Hundreds of people gathered in Crickhowell over the weekend to raise awareness of pollution in the River Usk.

The Protecting our River March took place on Saturday in a desperate attempt to save the river.

Natural Resources Wales (NRW) has found that the River Usk had the highest incidence of phosphate pollution in all of the Welsh rivers. Fertiliser run-off from agriculture, human and animal waste and industrial effluent have all been linked as causes of high phosphate levels.

Last weekend’s march was organised by Angela Jones, which saw local residents of all ages come together in protest.

Beginnning at Beaufort Street car park, the march gathered momentum as travelled through town.

Protestors used home-made banners and signs with slogans that highlighted the state of the river and reiterated calls for immediate action.

River protest Crickhowell
The Protecting our River March took place on Saturday (Oli Horsman/Mike Erskine)

Organiser Angela said: “There was an absolutely fantastic support and turnout. It’s really warming to see people coming together. There were fisherman, school children and even the mayor of Usk.

“We are not going to accept the deterioration of our rivers - we need change.

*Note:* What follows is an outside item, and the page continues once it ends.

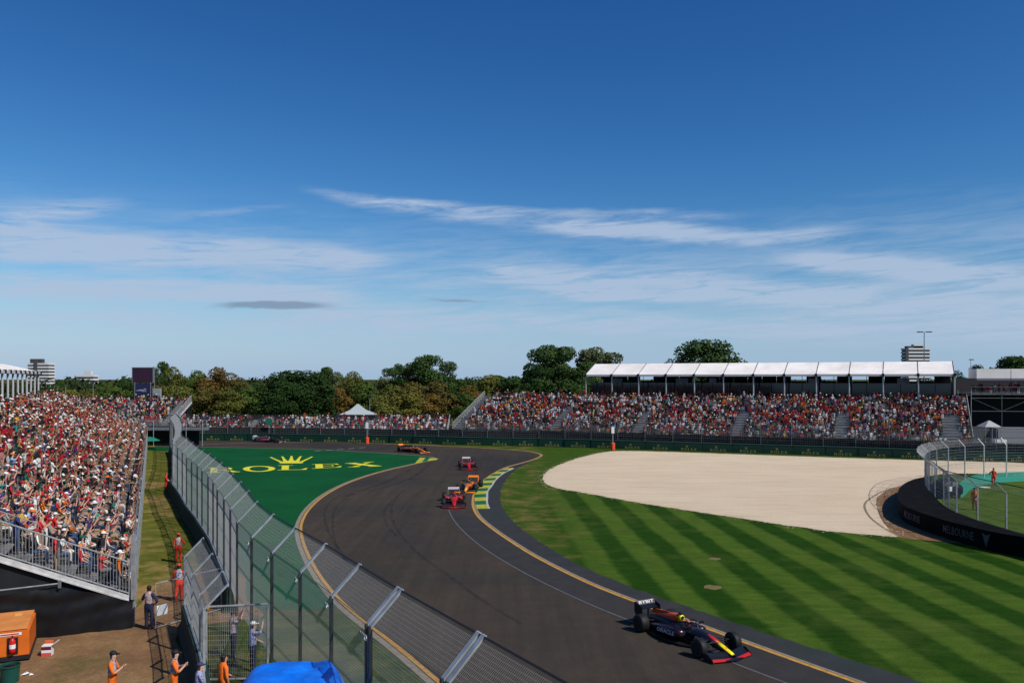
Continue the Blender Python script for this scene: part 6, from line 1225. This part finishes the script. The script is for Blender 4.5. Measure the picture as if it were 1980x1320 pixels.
T = [(895, 728, 34, 220, 'broad', 'dark green', 'in the row left of the main stand top corner'), (945, 723, 36, 228, 'broad', 'olive', 'in the back row, directly over the main stand corner rail'), (990, 724, 34, 226, 'broad', 'dark green', 'in the back row left of the lower gum'), (118, 732, 15, 260, 'broad', 'dark green', 'just right of the white banded high-rise'), (207, 737, 20, 270, 'broad', 'mid green', 'right of the low white block'), (243, 725, 20, 230, 'broad', 'dark green', 'against the left side of the video screen'),
     (140, 750, 30, 220, 'broad', 'yellow-green', 'below the low white block'), (180, 751, 30, 215, 'broad', 'olive', 'behind the thin pole with the small lamp'), (222, 745, 30, 215, 'broad', 'mid green', 'behind the far left stand, beside the screen'), (100, 744, 30, 225, 'broad', 'dark green', 'behind the end of the left marquee'),
     (313, 700, 15, 235, 'gum', 'dark green', 'poking up right of the video screen, tall and narrow'), (335, 709, 30, 225, 'broad', 'olive', 'right of the video screen'), (378, 710, 26, 215, 'broad', 'mid green', 'above the right end of the far left stand'), (424, 708, 34, 215, 'broad', 'rust tinged', 'left of centre, the tallest rust one'),
     (300, 740, 30, 200, 'broad', 'brown-green', 'low between screen and far left stand'), (352, 745, 32, 195, 'broad', 'olive', 'low behind the sloping rail of the far left stand'), (398, 745, 34, 190, 'broad', 'brown-green', 'low and broad left of the big dome'), (440, 750, 36, 190, 'broad', 'olive', 'low, below the rust crowned one'), (466, 730, 26, 215, 'broad', 'brown-green', 'on the shoulder left of the big dome'),
     (480, 745, 32, 200, 'broad', 'mid green', 'immediately left of the big dome'), (505, 737, 28, 210, 'broad', 'dark green', 'behind the left side of the big dome'), (572, 715, 66, 178, 'dome', 'deep green', 'the biggest dense dome left of the pale tent'), (556, 735, 40, 172, 'dome', 'deep green', 'the left half of the big dome, in front'),
     (628, 710, 18, 230, 'gum', 'dark green', 'small crown at the right shoulder of the big dome'), (655, 713, 26, 215, 'broad', 'grey-green', 'above and left of the pale tent'), (682, 716, 26, 210, 'broad', 'olive', 'directly above the pale tent'), (650, 745, 30, 188, 'broad', 'rust tinged', 'rust patch beside the big dome'), (705, 738, 36, 195, 'broad', 'mid green', 'right of and above the pale tent'),
     (740, 726, 26, 225, 'broad', 'grey-green', 'small pale crown left of the spreading gums'), (770, 703, 22, 215, 'gum', 'dark green', 'thin gum left of the spreading gum'), (832, 687, 36, 212, 'gum', 'dark green', 'wide spreading gum high above the crowd strip'), (800, 706, 24, 214, 'gum', 'brown-green', 'between the thin gum and the spreading gum'),
     (760, 742, 34, 190, 'broad', 'olive', 'low, before the thin gum'), (798, 736, 36, 180, 'broad', 'brown-green', 'before the spreading gum at its left foot'), (790, 757, 36, 168, 'broad', 'yellow-green', 'pale low crown right of the pale tent'), (845, 735, 36, 190, 'broad', 'brown-green', 'below the spreading gum'), (740, 765, 34, 165, 'broad', 'olive', 'low crown just right of the pale tent'), (838, 760, 32, 170, 'broad', 'rust tinged', 'low rust crown by the foot of the main stand rail'),
     (880, 729, 30, 215, 'broad', 'dark green', 'left of the main stand top corner, in the back row'), (915, 745, 34, 175, 'broad', 'rust tinged', 'at the top left corner of the main stand'), (905, 757, 26, 168, 'broad', 'mid green', 'low crown against the main stand side rail'), (870, 745, 28, 190, 'broad', 'deep green', 'dark crown left of the main stand'), 
     (920, 728, 34, 240, 'broad', 'dark green', 'in the even dark row behind the main stand, left end'), (962, 727, 34, 240, 'cone', 'dark green', 'in the even dark row, narrow topped'), (1000, 722, 34, 235, 'broad', 'deep green', 'dark one left of the tall gums'), (1066, 668, 40, 205, 'gum', 'dark green', 'tallest gum left of the white roof'), (1040, 705, 26, 200, 'gum', 'deep green', 'lower left limb side of the tallest gum'), (1070, 690, 44, 210, 'broad', 'deep green', 'full crown behind the tallest gum'),
     (1040, 728, 36, 195, 'broad', 'dark green', 'below the tallest gum'), (1090, 730, 36, 195, 'broad', 'deep green', 'low right of the tallest gum'), (1152, 671, 40, 215, 'gum', 'grey-green', 'second tall gum beside the end of the white roof'), (1130, 700, 30, 205, 'gum', 'dark green', 'thin limbs between the tall gums'), (1165, 688, 34, 222, 'broad', 'dark green', 'full crown behind the second tall gum'), (1110, 738, 40, 190, 'broad', 'dark green', 'low beneath the left end of the white roof'),
     (1364, 655, 68, 240, 'dome', 'dark green', 'large dense dome rising above the middle of the white roof'), (1858, 716, 20, 230, 'broad', 'dark green', 'small round crown between the two white roofs'), (1888, 704, 17, 235, 'dome', 'dark green', 'small dome above the right terrace roof'), (1968, 688, 56, 240, 'dome', 'dark green', 'big dome cut by the right edge'), (1858, 735, 22, 180, 'broad', 'yellow-green', 'low bright crown between the stand roof and terrace'), (1235, 735, 60, 200, 'dome', 'deep green', 'under the white roof, seen between its left columns'), (1330, 735, 60, 200, 'dome', 'dark green', 'behind the middle columns of the white roof'), (1430, 735, 60, 200, 'dome', 'deep green', 'behind the columns right of the middle'), (1540, 737, 60, 200, 'dome', 'dark green', 'behind the right-middle columns'), (1650, 737, 60, 200, 'dome', 'deep green', 'behind the right part of the white roof'), (1760, 737, 60, 200, 'dome', 'dark green', 'behind the right end of the white roof')]
SHAPE = {'broad': 'rounded', 'gum': 'open branched gum', 'dome': 'dense domed', 'cone': 'narrow'}
for (px, top, hw, d, kind, colr, where) in T: tree(px, top, hw, d, kind, colr, '%s %s tree %s' % (colr, SHAPE[kind], where))
# distant wooded line that closes the horizon
R_ = np.random.default_rng(5); lob = []
for k in range(420):
    a = R_.uniform(-1.0, 1.0); d = R_.uniform(300, 430); lob.append((a*d, d, R_.uniform(1, 7.2), R_.uniform(5, 9), R_.uniform(4, 7), R_.uniform(3, 4.6)))
me = leafmesh(lob, 60000, .62, 9); o = place('distant_woodland', me, kind='stuff', col=(.026, .042, .014)); tag(o, 'far belt of woodland closing the horizon behind every tree', 'woodland')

“They shouldn’t be treated like a sewer by Welsh Water.”

River protest Crickhowell
The River Usk has the highest incidence of phosphate pollution in all Welsh rivers (Oli Horsman/Mike Erskine)

After making their way through town, the group walked down to the river where they linked arms from either side of the bridge to reflect the current state of the river.

Angela has also had a documentary made about the importance of protecting the rivers, which was shown on a large screen towed on the back of a lorry led through the street.

A petition can be found on which Angela is hoping will get 10,000 signatures to be considered for debate in the Senedd.

She said: “Welsh Water and agriculture we will not accept you using our rivers as sewers.

“I’ve been on this for years now and I will never give up because there’s no alternative than to give nature a voice.”